Set exercise -
Exactly repeat the material, dropping every picture from the copy.

Data lines -
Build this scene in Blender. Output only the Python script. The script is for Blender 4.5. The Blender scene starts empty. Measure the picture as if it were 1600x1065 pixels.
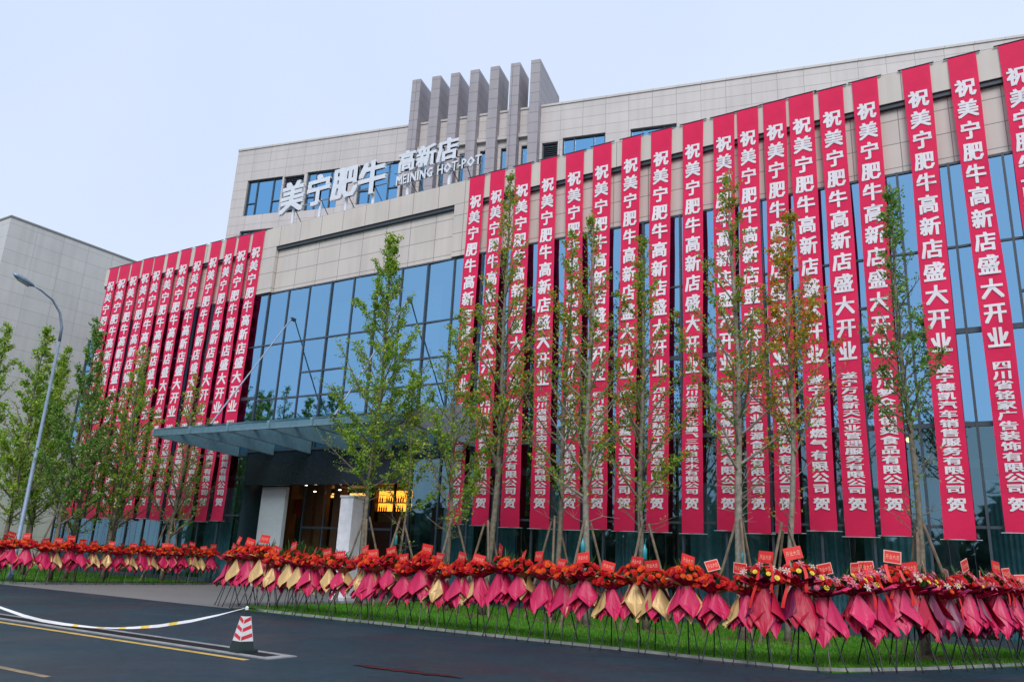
import bpy, math, random
from mathutils import Vector, Matrix
from math import sin, cos, pi, radians, sqrt, exp

# ------------------------------------------------------------------ camera, sky, sun, exposure
scene = bpy.context.scene
col = scene.collection
IW, IH, FPX = 1600.0, 1065.0, 1237.6
CAM_H = 1.65
roll = math.atan2(215, 4432); pit = math.atan(345.2 / FPX); psi = radians(32.2)
_h = Vector((-sin(psi), cos(psi), 0)); _r0 = Vector((cos(psi), sin(psi), 0)); _z = Vector((0, 0, 1))
FW = cos(pit) * _h + sin(pit) * _z; _u0 = -sin(pit) * _h + cos(pit) * _z
RT = cos(roll) * _r0 + sin(roll) * _u0; UP = -sin(roll) * _r0 + cos(roll) * _u0
CAM = Vector((0, 0, CAM_H))
cd = bpy.data.cameras.new('camera'); cam = bpy.data.objects.new('camera', cd); col.objects.link(cam)
cd.sensor_width = 36; cd.lens = FPX / IW * 36; cd.clip_end = 2000
cam.matrix_world = Matrix(((RT.x, UP.x, -FW.x, 0), (RT.y, UP.y, -FW.y, 0), (RT.z, UP.z, -FW.z, CAM_H), (0, 0, 0, 1)))
scene.camera = cam

SUN_EL, SUN_AZ = radians(42), radians(150)      # soft light from high behind the camera, to its right
world = bpy.data.worlds.new("World"); scene.world = world; world.use_nodes = True
nt = world.node_tree; nt.nodes.clear()
wo = nt.nodes.new('ShaderNodeOutputWorld'); bg = nt.nodes.new('ShaderNodeBackground'); bg.inputs[1].default_value = 0.1
sky = nt.nodes.new('ShaderNodeTexSky'); sky.sky_type = 'NISHITA'; sky.sun_disc = False
sky.sun_elevation = SUN_EL; sky.sun_rotation = SUN_AZ % (2 * pi); sky.dust_density = 3
tc = nt.nodes.new('ShaderNodeTexCoord'); nz = nt.nodes.new('ShaderNodeTexNoise'); nz.inputs['Scale'].default_value = 1.6; nz.inputs['Detail'].default_value = 4
cr = nt.nodes.new('ShaderNodeValToRGB'); cr.color_ramp.elements[0].position = .3; cr.color_ramp.elements[1].position = .72
cr.color_ramp.elements[0].color = (4.5, 5.3, 6.9, 1); cr.color_ramp.elements[1].color = (5.2, 5.9, 7.1, 1)
mx = nt.nodes.new('ShaderNodeMix'); mx.data_type = 'RGBA'; mx.inputs[0].default_value = 0.92
nt.links.new(tc.outputs['Generated'], nz.inputs['Vector']); nt.links.new(nz.outputs[0], cr.inputs[0])
nt.links.new(sky.outputs[0], mx.inputs[6]); nt.links.new(cr.outputs[0], mx.inputs[7])
nt.links.new(mx.outputs[2], bg.inputs[0]); nt.links.new(bg.outputs[0], wo.inputs[0])
sd = bpy.data.lights.new('sun', 'SUN'); sd.energy = 1.5; sd.angle = radians(30); sd.color = (1, .97, .95)
sun = bpy.data.objects.new('sun', sd); col.objects.link(sun)
_sd = Vector((sin(SUN_AZ) * cos(SUN_EL), cos(SUN_AZ) * cos(SUN_EL), sin(SUN_EL)))
sun.rotation_euler = _sd.to_track_quat('Z', 'Y').to_euler()
scene.view_settings.view_transform = 'Standard'; scene.view_settings.look = 'None'
scene.view_settings.exposure = 0.6; scene.view_settings.gamma = 1
scene.render.engine = 'CYCLES'
scene.cycles.max_bounces = 8; scene.cycles.transparent_max_bounces = 12; scene.cycles.caustics_reflective = False; scene.cycles.caustics_refractive = False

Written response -
Build this scene in Blender. Output only the Python script. The script is for Blender 4.5. The Blender scene starts empty. Measure the picture as if it were 1600x1065 pixels.
import bpy, math, random
from mathutils import Vector, Matrix
from math import sin, cos, pi, radians, sqrt, exp

# ------------------------------------------------------------------ camera, sky, sun, exposure
scene = bpy.context.scene
col = scene.collection
IW, IH, FPX = 1600.0, 1065.0, 1237.6
CAM_H = 1.65
roll = math.atan2(215, 4432); pit = math.atan(345.2 / FPX); psi = radians(32.2)
_h = Vector((-sin(psi), cos(psi), 0)); _r0 = Vector((cos(psi), sin(psi), 0)); _z = Vector((0, 0, 1))
FW = cos(pit) * _h + sin(pit) * _z; _u0 = -sin(pit) * _h + cos(pit) * _z
RT = cos(roll) * _r0 + sin(roll) * _u0; UP = -sin(roll) * _r0 + cos(roll) * _u0
CAM = Vector((0, 0, CAM_H))
cd = bpy.data.cameras.new('camera'); cam = bpy.data.objects.new('camera', cd); col.objects.link(cam)
cd.sensor_width = 36; cd.lens = FPX / IW * 36; cd.clip_end = 2000
cam.matrix_world = Matrix(((RT.x, UP.x, -FW.x, 0), (RT.y, UP.y, -FW.y, 0), (RT.z, UP.z, -FW.z, CAM_H), (0, 0, 0, 1)))
scene.camera = cam

SUN_EL, SUN_AZ = radians(42), radians(150)      # soft light from high behind the camera, to its right
world = bpy.data.worlds.new("World"); scene.world = world; world.use_nodes = True
nt = world.node_tree; nt.nodes.clear()
wo = nt.nodes.new('ShaderNodeOutputWorld'); bg = nt.nodes.new('ShaderNodeBackground'); bg.inputs[1].default_value = 0.1
sky = nt.nodes.new('ShaderNodeTexSky'); sky.sky_type = 'NISHITA'; sky.sun_disc = False
sky.sun_elevation = SUN_EL; sky.sun_rotation = SUN_AZ % (2 * pi); sky.dust_density = 3
tc = nt.nodes.new('ShaderNodeTexCoord'); nz = nt.nodes.new('ShaderNodeTexNoise'); nz.inputs['Scale'].default_value = 1.6; nz.inputs['Detail'].default_value = 4
cr = nt.nodes.new('ShaderNodeValToRGB'); cr.color_ramp.elements[0].position = .3; cr.color_ramp.elements[1].position = .72
cr.color_ramp.elements[0].color = (4.5, 5.3, 6.9, 1); cr.color_ramp.elements[1].color = (5.2, 5.9, 7.1, 1)
mx = nt.nodes.new('ShaderNodeMix'); mx.data_type = 'RGBA'; mx.inputs[0].default_value = 0.92
nt.links.new(tc.outputs['Generated'], nz.inputs['Vector']); nt.links.new(nz.outputs[0], cr.inputs[0])
nt.links.new(sky.outputs[0], mx.inputs[6]); nt.links.new(cr.outputs[0], mx.inputs[7])
nt.links.new(mx.outputs[2], bg.inputs[0]); nt.links.new(bg.outputs[0], wo.inputs[0])
sd = bpy.data.lights.new('sun', 'SUN'); sd.energy = 1.5; sd.angle = radians(30); sd.color = (1, .97, .95)
sun = bpy.data.objects.new('sun', sd); col.objects.link(sun)
_sd = Vector((sin(SUN_AZ) * cos(SUN_EL), cos(SUN_AZ) * cos(SUN_EL), sin(SUN_EL)))
sun.rotation_euler = _sd.to_track_quat('Z', 'Y').to_euler()
scene.view_settings.view_transform = 'Standard'; scene.view_settings.look = 'None'
scene.view_settings.exposure = 0.6; scene.view_settings.gamma = 1
scene.render.engine = 'CYCLES'
scene.cycles.max_bounces = 8; scene.cycles.transparent_max_bounces = 12; scene.cycles.caustics_reflective = False; scene.cycles.caustics_refractive = False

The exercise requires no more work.